Wednesday 25 November 2015

On Robert Mugabe, Richard Dawkins, & Jeremy Corbyn

Over at TW&TW I'm talking not too seriously about Robert Mugabe and his wheels.  I even drew a cartoon which took a ridiculously long time to cross hatch...


Meanwhile, I'm again writing this blog post quickly. It will be unedited and published straight to the blog in the spirit of my new blogging strategy.

Today I've been trying to get my mind around the question of religious tolerance with specific interest in the Twitter battle that Richard Dawkins has found himself waging. I'm not sure I'll be able to knock my words into a decent essay but, if I do, I think I'll have explained something that I've repeatedly found difficult to explain. Briefly: I worry that we are losing sense of free speech in the name of tolerance. We have been so indoctrinated by certain liberal values that too many people seem incapable of simple logical thought. Dawkin's is also victim of an obvious anti-intellectualism at work in the UK. Our great scientists and thinkers are lauded in America. In the UK, we barely hear a peep from them until they're being hounded by the slobbering mob, spluttering with half-conceived indignation. It's time that we can have serious debates in this country without people sending up distress flares every time somebody challenges something we take for granted.

I was, however, a bit distracted by the House of Commons. I noted with some incredulity that John McDonnell took out his Mao at the Dispatch Box today. It beggars belief.

My politics are neither to the left nor the right. I like politicians of both sides of the House and dislike with equal impartiality. I've always had mixed feelings about Corbyn. He never struck me as a guy to rouse my enthusiasm but, when he won, I could see why people voted for him. He's not political in the way that Cameron is political. He's difficult, odd, unpolished. I like that he debates, even when I disagree with his points. He feels sincere in the things he says and doesn't fall into the tropes of typical career politicians. He makes good points about subjects such as mental health. Yet he also makes huge mistakes, even if he makes them for the right reasons. Not leaping up and fist pumping when asked if he'd bomb Syria was, in truth, an adult response. Yet the media can spin it too easily. He needed to pump the air and shout 'hell yes' because the media know no other response.

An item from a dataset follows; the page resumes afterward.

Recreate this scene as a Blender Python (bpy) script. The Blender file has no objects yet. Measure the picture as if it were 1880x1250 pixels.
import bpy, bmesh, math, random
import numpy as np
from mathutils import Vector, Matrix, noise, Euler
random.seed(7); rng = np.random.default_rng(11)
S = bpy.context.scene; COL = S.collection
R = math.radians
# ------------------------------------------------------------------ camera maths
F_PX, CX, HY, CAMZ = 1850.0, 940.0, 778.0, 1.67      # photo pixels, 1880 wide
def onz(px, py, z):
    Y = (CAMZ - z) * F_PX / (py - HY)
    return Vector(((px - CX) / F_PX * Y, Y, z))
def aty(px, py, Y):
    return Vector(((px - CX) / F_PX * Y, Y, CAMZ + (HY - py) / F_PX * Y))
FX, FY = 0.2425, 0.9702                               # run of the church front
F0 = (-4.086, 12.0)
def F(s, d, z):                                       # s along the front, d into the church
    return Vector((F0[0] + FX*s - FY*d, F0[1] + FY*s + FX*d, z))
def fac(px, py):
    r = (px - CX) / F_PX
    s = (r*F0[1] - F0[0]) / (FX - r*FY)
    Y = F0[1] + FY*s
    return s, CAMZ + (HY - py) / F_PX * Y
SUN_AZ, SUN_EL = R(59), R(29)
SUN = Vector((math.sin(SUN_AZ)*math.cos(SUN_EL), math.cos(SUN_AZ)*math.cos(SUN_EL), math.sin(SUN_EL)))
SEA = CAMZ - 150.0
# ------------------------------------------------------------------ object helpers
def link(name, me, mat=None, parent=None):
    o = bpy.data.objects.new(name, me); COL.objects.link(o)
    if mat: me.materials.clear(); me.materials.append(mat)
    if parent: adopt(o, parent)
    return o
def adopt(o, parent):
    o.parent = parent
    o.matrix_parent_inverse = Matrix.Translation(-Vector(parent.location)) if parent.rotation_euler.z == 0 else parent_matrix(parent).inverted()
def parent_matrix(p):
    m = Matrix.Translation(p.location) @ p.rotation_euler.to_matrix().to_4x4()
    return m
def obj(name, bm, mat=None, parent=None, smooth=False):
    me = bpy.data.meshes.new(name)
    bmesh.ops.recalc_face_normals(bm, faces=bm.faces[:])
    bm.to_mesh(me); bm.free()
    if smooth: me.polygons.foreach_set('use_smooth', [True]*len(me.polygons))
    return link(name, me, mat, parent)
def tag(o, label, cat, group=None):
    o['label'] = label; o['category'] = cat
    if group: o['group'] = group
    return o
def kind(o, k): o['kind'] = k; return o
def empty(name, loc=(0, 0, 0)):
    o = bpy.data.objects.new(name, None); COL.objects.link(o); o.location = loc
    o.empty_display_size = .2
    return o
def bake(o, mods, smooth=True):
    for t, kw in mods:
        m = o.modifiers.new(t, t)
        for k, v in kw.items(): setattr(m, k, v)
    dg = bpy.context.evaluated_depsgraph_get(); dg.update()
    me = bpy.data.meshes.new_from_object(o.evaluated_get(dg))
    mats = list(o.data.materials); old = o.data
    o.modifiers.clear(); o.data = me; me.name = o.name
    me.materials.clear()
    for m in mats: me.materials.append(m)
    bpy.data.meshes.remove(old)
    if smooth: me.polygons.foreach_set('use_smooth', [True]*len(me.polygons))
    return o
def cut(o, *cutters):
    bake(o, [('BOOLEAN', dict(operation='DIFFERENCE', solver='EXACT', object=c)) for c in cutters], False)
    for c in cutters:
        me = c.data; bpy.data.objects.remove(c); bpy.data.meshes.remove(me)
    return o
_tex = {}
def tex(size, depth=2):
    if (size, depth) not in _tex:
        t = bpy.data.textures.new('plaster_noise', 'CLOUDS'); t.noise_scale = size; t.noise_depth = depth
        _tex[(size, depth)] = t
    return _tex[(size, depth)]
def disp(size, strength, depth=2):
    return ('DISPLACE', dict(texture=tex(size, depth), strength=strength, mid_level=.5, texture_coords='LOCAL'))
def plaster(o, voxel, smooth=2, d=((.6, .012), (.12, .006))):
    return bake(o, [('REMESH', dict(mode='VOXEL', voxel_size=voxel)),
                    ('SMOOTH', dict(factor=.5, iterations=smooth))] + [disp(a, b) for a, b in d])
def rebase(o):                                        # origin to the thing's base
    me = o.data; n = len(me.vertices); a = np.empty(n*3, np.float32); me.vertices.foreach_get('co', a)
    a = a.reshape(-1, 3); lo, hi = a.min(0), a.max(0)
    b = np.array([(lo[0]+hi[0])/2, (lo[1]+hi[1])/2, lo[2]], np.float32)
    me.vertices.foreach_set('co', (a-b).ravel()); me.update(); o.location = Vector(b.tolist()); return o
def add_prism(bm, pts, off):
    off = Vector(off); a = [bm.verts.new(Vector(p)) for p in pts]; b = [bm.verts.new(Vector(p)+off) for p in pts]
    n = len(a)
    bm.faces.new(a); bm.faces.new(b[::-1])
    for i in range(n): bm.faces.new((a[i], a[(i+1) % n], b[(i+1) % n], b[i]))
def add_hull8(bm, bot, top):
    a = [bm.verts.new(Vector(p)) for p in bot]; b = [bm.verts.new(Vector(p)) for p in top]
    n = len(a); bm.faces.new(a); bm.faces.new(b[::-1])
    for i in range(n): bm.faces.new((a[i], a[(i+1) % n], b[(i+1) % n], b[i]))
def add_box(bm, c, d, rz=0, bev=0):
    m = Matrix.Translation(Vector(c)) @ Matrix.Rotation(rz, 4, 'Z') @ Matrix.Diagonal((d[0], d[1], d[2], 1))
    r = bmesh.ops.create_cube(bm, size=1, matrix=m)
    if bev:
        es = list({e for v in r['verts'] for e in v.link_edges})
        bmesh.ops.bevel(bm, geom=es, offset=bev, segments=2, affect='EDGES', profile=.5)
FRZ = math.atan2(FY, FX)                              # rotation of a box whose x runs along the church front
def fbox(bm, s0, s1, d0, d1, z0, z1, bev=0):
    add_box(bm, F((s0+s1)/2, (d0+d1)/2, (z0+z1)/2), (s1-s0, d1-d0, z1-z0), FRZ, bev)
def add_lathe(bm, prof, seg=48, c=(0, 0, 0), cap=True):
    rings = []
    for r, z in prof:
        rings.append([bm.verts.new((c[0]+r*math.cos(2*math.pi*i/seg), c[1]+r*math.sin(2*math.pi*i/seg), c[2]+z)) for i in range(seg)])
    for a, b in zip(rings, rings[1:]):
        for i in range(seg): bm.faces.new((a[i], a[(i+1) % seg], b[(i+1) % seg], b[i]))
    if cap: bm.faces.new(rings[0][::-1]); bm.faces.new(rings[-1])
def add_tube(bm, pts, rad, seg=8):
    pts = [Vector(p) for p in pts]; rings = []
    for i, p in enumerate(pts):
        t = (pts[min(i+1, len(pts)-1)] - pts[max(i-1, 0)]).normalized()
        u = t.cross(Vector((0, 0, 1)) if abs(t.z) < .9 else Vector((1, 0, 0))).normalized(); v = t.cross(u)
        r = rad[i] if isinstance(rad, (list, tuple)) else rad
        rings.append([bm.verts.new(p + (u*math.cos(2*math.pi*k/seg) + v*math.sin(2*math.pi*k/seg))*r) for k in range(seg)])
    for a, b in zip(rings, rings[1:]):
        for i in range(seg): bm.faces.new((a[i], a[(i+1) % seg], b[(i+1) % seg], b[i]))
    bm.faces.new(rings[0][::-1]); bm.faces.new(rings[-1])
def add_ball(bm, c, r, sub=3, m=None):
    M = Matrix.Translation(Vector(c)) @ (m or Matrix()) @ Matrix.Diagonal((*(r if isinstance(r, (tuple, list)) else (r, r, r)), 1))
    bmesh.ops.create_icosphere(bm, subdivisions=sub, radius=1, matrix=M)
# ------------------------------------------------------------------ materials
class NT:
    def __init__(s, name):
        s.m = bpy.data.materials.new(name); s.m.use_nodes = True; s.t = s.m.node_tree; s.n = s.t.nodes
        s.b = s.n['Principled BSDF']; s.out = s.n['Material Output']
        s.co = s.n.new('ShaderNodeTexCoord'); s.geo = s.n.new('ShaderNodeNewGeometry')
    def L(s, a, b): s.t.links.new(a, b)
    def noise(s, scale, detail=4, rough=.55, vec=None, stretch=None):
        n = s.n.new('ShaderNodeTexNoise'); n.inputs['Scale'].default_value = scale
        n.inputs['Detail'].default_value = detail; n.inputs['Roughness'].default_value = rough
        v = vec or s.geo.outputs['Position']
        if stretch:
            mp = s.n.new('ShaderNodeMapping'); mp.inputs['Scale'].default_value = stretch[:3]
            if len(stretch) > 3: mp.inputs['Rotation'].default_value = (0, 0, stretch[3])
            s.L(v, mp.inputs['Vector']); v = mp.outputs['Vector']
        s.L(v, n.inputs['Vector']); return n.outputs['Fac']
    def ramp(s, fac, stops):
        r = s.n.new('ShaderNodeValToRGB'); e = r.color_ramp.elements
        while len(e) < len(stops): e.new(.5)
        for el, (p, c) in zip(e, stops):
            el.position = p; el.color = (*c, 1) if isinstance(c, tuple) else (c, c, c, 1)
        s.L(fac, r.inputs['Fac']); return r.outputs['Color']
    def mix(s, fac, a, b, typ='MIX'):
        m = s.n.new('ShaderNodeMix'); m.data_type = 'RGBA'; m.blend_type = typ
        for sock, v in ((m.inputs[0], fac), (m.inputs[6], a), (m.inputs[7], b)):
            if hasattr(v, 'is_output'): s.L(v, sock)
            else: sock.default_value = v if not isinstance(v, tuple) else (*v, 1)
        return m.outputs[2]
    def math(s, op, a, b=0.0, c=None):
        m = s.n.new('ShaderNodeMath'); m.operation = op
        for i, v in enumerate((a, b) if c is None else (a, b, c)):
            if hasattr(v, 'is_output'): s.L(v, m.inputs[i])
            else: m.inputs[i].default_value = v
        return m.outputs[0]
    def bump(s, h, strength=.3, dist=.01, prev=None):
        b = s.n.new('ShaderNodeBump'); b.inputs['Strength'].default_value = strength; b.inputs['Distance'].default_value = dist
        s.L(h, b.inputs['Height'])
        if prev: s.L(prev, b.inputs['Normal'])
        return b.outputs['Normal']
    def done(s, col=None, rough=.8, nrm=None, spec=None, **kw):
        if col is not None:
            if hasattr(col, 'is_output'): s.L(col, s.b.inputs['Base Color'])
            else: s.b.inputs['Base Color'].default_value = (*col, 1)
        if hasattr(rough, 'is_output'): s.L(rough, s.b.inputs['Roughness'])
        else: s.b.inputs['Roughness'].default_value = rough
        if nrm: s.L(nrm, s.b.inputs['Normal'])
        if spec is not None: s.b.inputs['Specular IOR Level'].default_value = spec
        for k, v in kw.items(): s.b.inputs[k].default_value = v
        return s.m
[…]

McDonnell made, I think, the biggest political miscalculation since Michael Foot's donkey jacket. If the electorate worry about your Marxist credentials, you do not take out Mao's Little Red Book in the House of Commons, even if the point you are making is a sensible one. The point about the Tories selling our power infrastructure to the Chinese was a good one. McDonnell should, however, have realised that the symbolism of the image is worth more than his words.

Yet the problem goes deeper. That he would quote from the book suggests that Mao figures quite largely in his political thought processes. That should be enough to convince anybody that New Old Labour is not working. I understand why people would how that it could but, really, Labour voters need to decide if they want power or their principals. England and particularly Middle England will never vote for a left wing party. Not because people even understand what left wing means but simply because the media will tell them that 'left wing' means trouble.

In a better world, we would all be deeply invested in politics and unaffected by media bias. However, we live in this world. The media will never allow Corbyn to succeed and there is nothing to suggest that in the next four years the media will become less important in the way people make their decisions. After a four weeks media blitz, Labour will be lucky to emerge with a vote in the high teens. McDonnell's performance today should convince Labour's grandees that this is an experiment doomed to fail. For the sake of democratic politics we need a viable opposition. There's no point wasting four years to discover this sad fact. From where I sit today, whoever leads the next Tory government will be walking into Downing Street. Irrespective of your politics, that's not good for democracy and not good for the nation.